Puede que la conciencia ecológica haya tenido un importante papel a la hora de desinflar este globo de autocomplacencia. La evidencia de la finitud de los recursos y de los desastrosos efectos de su explotación constituyó, a pesar de negacionismos, la primera señal de alarma. Así empezamos a utilizar términos como reciclaje, retorno, decrecimiento… A partir de los años sesenta se abrió paso la idea de que el mejor futuro, quizá el único, fuera volver al pasado. Este cuestionamiento de los procesos de generación de riqueza obligó a reconsiderar las perspectivas históricas más optimistas.
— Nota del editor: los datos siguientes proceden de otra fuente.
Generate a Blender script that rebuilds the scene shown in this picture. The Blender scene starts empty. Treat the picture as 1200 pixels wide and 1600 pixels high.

Al fin y al cabo y con la distancia de los años ¿ha habido siglo más convulso que el XX? La mortandad alcanzada en los conflictos bélicos batió todos los récords y los sangrientos caprichos de reyes o emperadores quedaron empequeñecidos ante la estela de muerte dejada por dictadores como Hitler, Stalin o Mao, sólo por citar a los responsables de decenas de millones de víctimas.
Podríamos argumentar que en las últimas décadas se han extendido políticas de derechos humanos, reconocimiento de minorías, regímenes democráticos y otras fórmulas virtuosas. Sin embargo, a pesar de la avalancha de corrección, las diferencias entre pobres y ricos son hoy las mayores de la historia. Como consecuencia, el poder se halla concentrado en menos manos y se han reducido las posibilidades de progresión social. En un mundo presidido por los más irreprochables valores reina el mayor porcentaje de injusticia que el mundo haya conocido.
Estas evidencias inciden de manera muy diversa en nuestra sociedad. Porque si no tenemos futuro o no es tan prometedor, cambian las políticas y hasta la manera de ver el mundo. La esperanza estructuraba nuestro pensamiento orientándolo hacia la idea de un paraíso prometido. Las doctrinas sociales reconvirtieron al laicismo una noción sustentada antes por las religiones, reduciendo el goce celestial a felicidad terrenal o a justicia social. Desde el punto de vista capitalista, las mejoras científicas y tecnológicas permitirían trabajar menos, vivir más y mejor. Desde el punto de vista obrero, la lucha de clases llevaría a la eliminación de la injusta dicotomía entre explotadores y explotados, conduciendo a la igualdad y a la libertad. De una manera o de otra, alcanzaríamos el paraíso en la tierra.
La crisis, que tanto nos ha afectado y sobre la que tan poco sabemos, ha venido a rematar las ya debilitadas esperanzas en un porvenir luminoso. Todavía no sabemos cómo empezó, si ha terminado o si va a volver con más fuerza. ¿Fue provocada por la quiebra de Lehman Brothers, la venta de subprimes, la burbuja del ladrillo o por vivir por encima de nuestras posibilidades? ¿Las políticas de ajustes fueron beneficiosas o contraproducentes? ¿Ha disminuido la deuda pública y la privada? Esta interesada ambigüedad permite decir un día que hemos recuperado las tasas de empleo y al día siguiente que la vuelta al derroche nos va a castigar más que en 2008. En cualquier caso, el mercado del empleo parece haber cambiado definitivamente. Ya nadie se atreve a prometernos amaneceres que cantan, trabajos estables ni tan siquiera pensiones dignas. Y si las esperanzas capitalistas hacen aguas, las proletarias lo hicieron hace décadas, con las críticas al marxismo y con el derrumbe de los regímenes comunistas. Así que, tanto por la vía del capital como por la obrerista, nuestras esperanzas se esfumaron. Y la esperanza era el mejor aglomerante social. Todos nos unimos en torno a un objetivo que promete mejoras. Pero cuando la esperanza desaparece, surge ese otro pegamento social que es el odio. Funcionan como vasos comunicantes. Sólo nos unimos en torno a una meta o a un peligro. Así vemos cómo se instalan los discursos que construyen un “otro” amenazador. Catalán, español, musulmán, gitano, refugiado, homosexual, feminista… La lista de enemigos aumenta y nosotros, cada vez más desesperanzados, nos dejamos infiltrar por el miedo y adoptamos posiciones de rechazo. Y no es lo mismo estar unidos por la esperanza de conseguir un bien que por el odio para combatir al diferente.